La sorpresa del Profeta nasce dal considerare la quasi nessuna importanza della "piccola" borgata di Betlemme, in confronto con le altre città di Giuda, e la "gloria" che le deriverà dal fatto che proprio da lei dovrà "uscire il dominatore di Israele" (v. 1), cioè il Messia. Egli ci viene qui presentato con le immagini tradizionali del "re-pastore", che guida "con forza" il suo popolo e garantisce a tutti "pace" e sicurezza (v. 4). Si noti negli ultimi due versetti anche il respiro universalistico di questo nuovo regno, che deriva la sua origine da "giorni" assai remoti (v. 1), cioè dal tempo della promessa fatta da Natan, al re Davide, di un discendente che avrebbe regnato "per sempre" sul suo trono.

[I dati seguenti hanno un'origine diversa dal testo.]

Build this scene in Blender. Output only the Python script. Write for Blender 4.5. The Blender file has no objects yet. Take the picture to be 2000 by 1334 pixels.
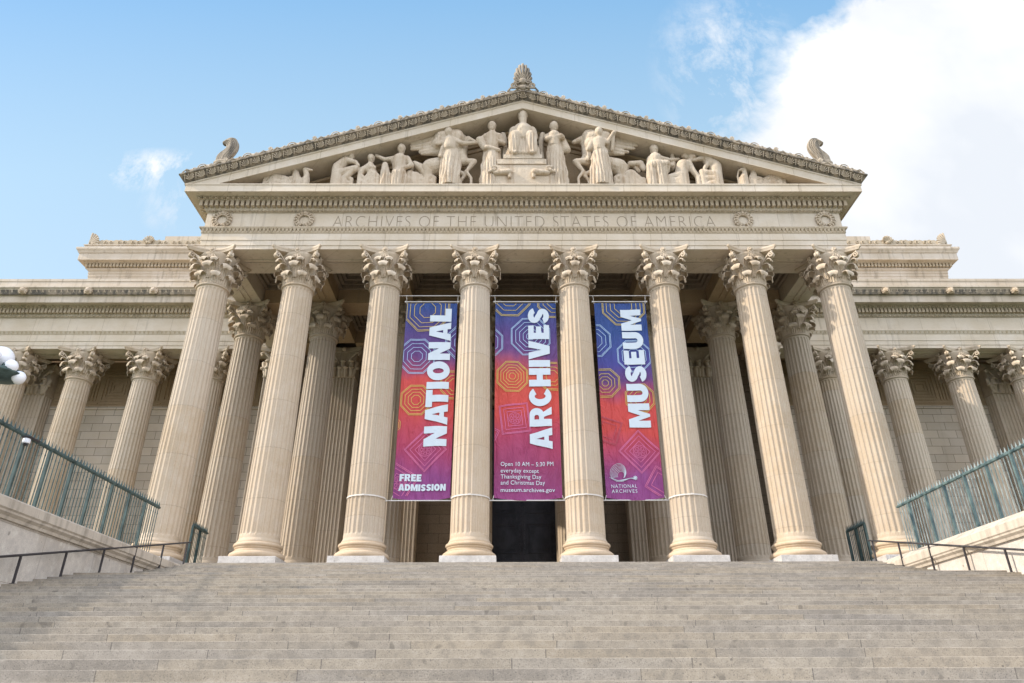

Nel testo c'è anche un velato riferimento alla madre del Messia, là dove si dice: "Perciò Dio li metterà in potere altrui fino a quando colei che deve partorire partorirà" (v. 2). Forse Michea allude al celebre oracolo della 'almah (= la vergine), pronunciato da Isaia (7,14) una trentina d'anni prima.
Non è soltanto Cristo, dunque, che i Profeti hanno annunciato e atteso, ma anche sua Madre. Abbracciando suo Figlio, noi abbracciamo anche lei, come ha fatto Elisabetta. Anzi, proprio da lei vogliamo implorare quei sentimenti di gioia e di attesa commossa, che ella ha nutrito per nove mesi nella sua mente e nel suo cuore.